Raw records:
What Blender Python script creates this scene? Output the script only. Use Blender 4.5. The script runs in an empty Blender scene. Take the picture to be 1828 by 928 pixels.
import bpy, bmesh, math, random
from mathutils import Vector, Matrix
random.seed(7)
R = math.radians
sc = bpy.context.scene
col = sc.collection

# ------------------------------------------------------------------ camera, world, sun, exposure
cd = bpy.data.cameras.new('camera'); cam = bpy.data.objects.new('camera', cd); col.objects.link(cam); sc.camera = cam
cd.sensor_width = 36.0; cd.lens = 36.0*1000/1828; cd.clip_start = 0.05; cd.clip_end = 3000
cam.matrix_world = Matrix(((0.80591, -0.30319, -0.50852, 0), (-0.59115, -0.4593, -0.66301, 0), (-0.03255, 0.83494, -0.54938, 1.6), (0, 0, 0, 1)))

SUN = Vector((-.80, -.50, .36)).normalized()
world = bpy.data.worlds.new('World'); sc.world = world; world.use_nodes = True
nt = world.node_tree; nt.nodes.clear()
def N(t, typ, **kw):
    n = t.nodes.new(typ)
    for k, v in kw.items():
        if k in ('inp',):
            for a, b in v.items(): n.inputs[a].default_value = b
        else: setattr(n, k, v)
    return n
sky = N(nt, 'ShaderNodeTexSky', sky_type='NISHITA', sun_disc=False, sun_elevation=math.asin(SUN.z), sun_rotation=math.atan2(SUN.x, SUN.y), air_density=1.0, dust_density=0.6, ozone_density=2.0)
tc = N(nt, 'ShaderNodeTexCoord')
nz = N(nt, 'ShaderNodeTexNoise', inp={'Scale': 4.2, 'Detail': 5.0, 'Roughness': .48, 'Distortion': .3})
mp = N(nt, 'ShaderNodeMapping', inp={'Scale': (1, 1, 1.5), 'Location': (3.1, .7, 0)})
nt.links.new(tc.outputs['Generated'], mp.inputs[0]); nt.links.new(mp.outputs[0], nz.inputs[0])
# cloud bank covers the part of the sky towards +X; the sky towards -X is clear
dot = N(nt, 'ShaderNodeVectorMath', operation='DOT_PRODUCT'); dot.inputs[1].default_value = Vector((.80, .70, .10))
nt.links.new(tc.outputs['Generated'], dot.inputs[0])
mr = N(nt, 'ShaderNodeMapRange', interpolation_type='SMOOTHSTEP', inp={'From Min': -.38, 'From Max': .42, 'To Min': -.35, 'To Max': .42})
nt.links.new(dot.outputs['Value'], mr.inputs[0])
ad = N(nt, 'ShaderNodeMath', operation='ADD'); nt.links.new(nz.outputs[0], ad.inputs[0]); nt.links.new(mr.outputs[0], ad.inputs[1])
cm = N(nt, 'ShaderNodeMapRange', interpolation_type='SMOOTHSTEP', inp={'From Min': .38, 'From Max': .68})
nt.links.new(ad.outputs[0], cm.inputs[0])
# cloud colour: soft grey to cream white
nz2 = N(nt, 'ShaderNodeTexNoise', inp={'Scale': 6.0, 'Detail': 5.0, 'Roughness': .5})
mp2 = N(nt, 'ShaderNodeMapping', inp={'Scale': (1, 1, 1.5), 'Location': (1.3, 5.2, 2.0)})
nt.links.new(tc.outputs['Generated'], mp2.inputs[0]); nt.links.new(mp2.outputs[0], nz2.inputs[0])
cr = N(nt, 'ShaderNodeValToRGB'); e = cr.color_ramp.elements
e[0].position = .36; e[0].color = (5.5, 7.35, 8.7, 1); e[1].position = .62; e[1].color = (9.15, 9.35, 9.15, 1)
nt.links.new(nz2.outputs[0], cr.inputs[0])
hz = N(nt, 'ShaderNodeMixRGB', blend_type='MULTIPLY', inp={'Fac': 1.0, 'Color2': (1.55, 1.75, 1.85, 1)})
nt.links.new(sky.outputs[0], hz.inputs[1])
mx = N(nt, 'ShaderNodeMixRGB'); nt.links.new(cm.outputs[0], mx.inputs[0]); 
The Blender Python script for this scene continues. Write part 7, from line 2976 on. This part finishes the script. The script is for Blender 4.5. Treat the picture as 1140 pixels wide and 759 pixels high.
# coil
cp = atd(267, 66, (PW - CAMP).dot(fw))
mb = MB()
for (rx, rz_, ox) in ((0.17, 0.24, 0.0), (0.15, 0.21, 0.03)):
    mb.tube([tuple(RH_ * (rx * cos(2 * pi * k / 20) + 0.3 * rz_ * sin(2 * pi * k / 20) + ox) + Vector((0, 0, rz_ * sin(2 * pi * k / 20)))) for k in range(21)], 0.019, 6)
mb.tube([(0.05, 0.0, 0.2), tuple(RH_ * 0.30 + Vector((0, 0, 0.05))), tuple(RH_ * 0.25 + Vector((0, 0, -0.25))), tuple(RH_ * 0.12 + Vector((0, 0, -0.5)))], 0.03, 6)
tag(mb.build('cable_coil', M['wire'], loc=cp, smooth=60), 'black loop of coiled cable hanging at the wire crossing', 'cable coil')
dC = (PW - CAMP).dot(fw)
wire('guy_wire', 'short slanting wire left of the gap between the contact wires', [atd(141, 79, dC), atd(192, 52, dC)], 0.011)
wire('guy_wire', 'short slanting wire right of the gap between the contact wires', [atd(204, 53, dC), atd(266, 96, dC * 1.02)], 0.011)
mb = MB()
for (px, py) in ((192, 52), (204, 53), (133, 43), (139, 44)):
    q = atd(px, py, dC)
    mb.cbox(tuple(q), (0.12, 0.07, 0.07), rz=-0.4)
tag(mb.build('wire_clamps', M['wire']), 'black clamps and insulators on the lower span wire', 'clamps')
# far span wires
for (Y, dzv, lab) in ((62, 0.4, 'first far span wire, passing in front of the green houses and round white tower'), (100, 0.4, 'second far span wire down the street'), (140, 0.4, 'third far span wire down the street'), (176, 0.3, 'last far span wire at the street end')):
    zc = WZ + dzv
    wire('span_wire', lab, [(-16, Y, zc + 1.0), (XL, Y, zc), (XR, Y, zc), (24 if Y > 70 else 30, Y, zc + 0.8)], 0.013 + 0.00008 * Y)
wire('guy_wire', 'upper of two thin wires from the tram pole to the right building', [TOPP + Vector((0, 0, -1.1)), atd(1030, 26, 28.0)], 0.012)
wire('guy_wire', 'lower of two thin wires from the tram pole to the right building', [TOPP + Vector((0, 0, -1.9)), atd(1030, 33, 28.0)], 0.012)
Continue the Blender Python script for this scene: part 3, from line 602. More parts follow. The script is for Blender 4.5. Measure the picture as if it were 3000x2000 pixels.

> **Written task**: Print out every entry, keeping each one exact.

> **Full answer**:
What Blender Python script creates this scene? Output the script only. Use Blender 4.5. The script runs in an empty Blender scene. Take the picture to be 1828 by 928 pixels.
import bpy, bmesh, math, random
from mathutils import Vector, Matrix
random.seed(7)
R = math.radians
sc = bpy.context.scene
col = sc.collection

# ------------------------------------------------------------------ camera, world, sun, exposure
cd = bpy.data.cameras.new('camera'); cam = bpy.data.objects.new('camera', cd); col.objects.link(cam); sc.camera = cam
cd.sensor_width = 36.0; cd.lens = 36.0*1000/1828; cd.clip_start = 0.05; cd.clip_end = 3000
cam.matrix_world = Matrix(((0.80591, -0.30319, -0.50852, 0), (-0.59115, -0.4593, -0.66301, 0), (-0.03255, 0.83494, -0.54938, 1.6), (0, 0, 0, 1)))

SUN = Vector((-.80, -.50, .36)).normalized()
world = bpy.data.worlds.new('World'); sc.world = world; world.use_nodes = True
nt = world.node_tree; nt.nodes.clear()
def N(t, typ, **kw):
    n = t.nodes.new(typ)
    for k, v in kw.items():
        if k in ('inp',):
            for a, b in v.items(): n.inputs[a].default_value = b
        else: setattr(n, k, v)
    return n
sky = N(nt, 'ShaderNodeTexSky', sky_type='NISHITA', sun_disc=False, sun_elevation=math.asin(SUN.z), sun_rotation=math.atan2(SUN.x, SUN.y), air_density=1.0, dust_density=0.6, ozone_density=2.0)
tc = N(nt, 'ShaderNodeTexCoord')
nz = N(nt, 'ShaderNodeTexNoise', inp={'Scale': 4.2, 'Detail': 5.0, 'Roughness': .48, 'Distortion': .3})
mp = N(nt, 'ShaderNodeMapping', inp={'Scale': (1, 1, 1.5), 'Location': (3.1, .7, 0)})
nt.links.new(tc.outputs['Generated'], mp.inputs[0]); nt.links.new(mp.outputs[0], nz.inputs[0])
# cloud bank covers the part of the sky towards +X; the sky towards -X is clear
dot = N(nt, 'ShaderNodeVectorMath', operation='DOT_PRODUCT'); dot.inputs[1].default_value = Vector((.80, .70, .10))
nt.links.new(tc.outputs['Generated'], dot.inputs[0])
mr = N(nt, 'ShaderNodeMapRange', interpolation_type='SMOOTHSTEP', inp={'From Min': -.38, 'From Max': .42, 'To Min': -.35, 'To Max': .42})
nt.links.new(dot.outputs['Value'], mr.inputs[0])
ad = N(nt, 'ShaderNodeMath', operation='ADD'); nt.links.new(nz.outputs[0], ad.inputs[0]); nt.links.new(mr.outputs[0], ad.inputs[1])
cm = N(nt, 'ShaderNodeMapRange', interpolation_type='SMOOTHSTEP', inp={'From Min': .38, 'From Max': .68})
nt.links.new(ad.outputs[0], cm.inputs[0])
# cloud colour: soft grey to cream white
nz2 = N(nt, 'ShaderNodeTexNoise', inp={'Scale': 6.0, 'Detail': 5.0, 'Roughness': .5})
mp2 = N(nt, 'ShaderNodeMapping', inp={'Scale': (1, 1, 1.5), 'Location': (1.3, 5.2, 2.0)})
nt.links.new(tc.outputs['Generated'], mp2.inputs[0]); nt.links.new(mp2.outputs[0], nz2.inputs[0])
cr = N(nt, 'ShaderNodeValToRGB'); e = cr.color_ramp.elements
e[0].position = .36; e[0].color = (5.5, 7.35, 8.7, 1); e[1].position = .62; e[1].color = (9.15, 9.35, 9.15, 1)
nt.links.new(nz2.outputs[0], cr.inputs[0])
hz = N(nt, 'ShaderNodeMixRGB', blend_type='MULTIPLY', inp={'Fac': 1.0, 'Color2': (1.55, 1.75, 1.85, 1)})
nt.links.new(sky.outputs[0], hz.inputs[1])
mx = N(nt, 'ShaderNodeMixRGB'); nt.links.new(cm.outputs[0], mx.inputs[0]); 
The Blender Python script for this scene continues. Write part 7, from line 2976 on. This part finishes the script. The script is for Blender 4.5. Treat the picture as 1140 pixels wide and 759 pixels high.
# coil
cp = atd(267, 66, (PW - CAMP).dot(fw))
mb = MB()
for (rx, rz_, ox) in ((0.17, 0.24, 0.0), (0.15, 0.21, 0.03)):
    mb.tube([tuple(RH_ * (rx * cos(2 * pi * k / 20) + 0.3 * rz_ * sin(2 * pi * k / 20) + ox) + Vector((0, 0, rz_ * sin(2 * pi * k / 20)))) for k in range(21)], 0.019, 6)
mb.tube([(0.05, 0.0, 0.2), tuple(RH_ * 0.30 + Vector((0, 0, 0.05))), tuple(RH_ * 0.25 + Vector((0, 0, -0.25))), tuple(RH_ * 0.12 + Vector((0, 0, -0.5)))], 0.03, 6)
tag(mb.build('cable_coil', M['wire'], loc=cp, smooth=60), 'black loop of coiled cable hanging at the wire crossing', 'cable coil')
dC = (PW - CAMP).dot(fw)
wire('guy_wire', 'short slanting wire left of the gap between the contact wires', [atd(141, 79, dC), atd(192, 52, dC)], 0.011)
wire('guy_wire', 'short slanting wire right of the gap between the contact wires', [atd(204, 53, dC), atd(266, 96, dC * 1.02)], 0.011)
mb = MB()
for (px, py) in ((192, 52), (204, 53), (133, 43), (139, 44)):
    q = atd(px, py, dC)
    mb.cbox(tuple(q), (0.12, 0.07, 0.07), rz=-0.4)
tag(mb.build('wire_clamps', M['wire']), 'black clamps and insulators on the lower span wire', 'clamps')
# far span wires
for (Y, dzv, lab) in ((62, 0.4, 'first far span wire, passing in front of the green houses and round white tower'), (100, 0.4, 'second far span wire down the street'), (140, 0.4, 'third far span wire down the street'), (176, 0.3, 'last far span wire at the street end')):
    zc = WZ + dzv
    wire('span_wire', lab, [(-16, Y, zc + 1.0), (XL, Y, zc), (XR, Y, zc), (24 if Y > 70 else 30, Y, zc + 0.8)], 0.013 + 0.00008 * Y)
wire('guy_wire', 'upper of two thin wires from the tram pole to the right building', [TOPP + Vector((0, 0, -1.1)), atd(1030, 26, 28.0)], 0.012)
wire('guy_wire', 'lower of two thin wires from the tram pole to the right building', [TOPP + Vector((0, 0, -1.9)), atd(1030, 33, 28.0)], 0.012)
Continue the Blender Python script for this scene: part 3, from line 602. More parts follow. The script is for Blender 4.5. Measure the picture as if it were 3000x2000 pixels.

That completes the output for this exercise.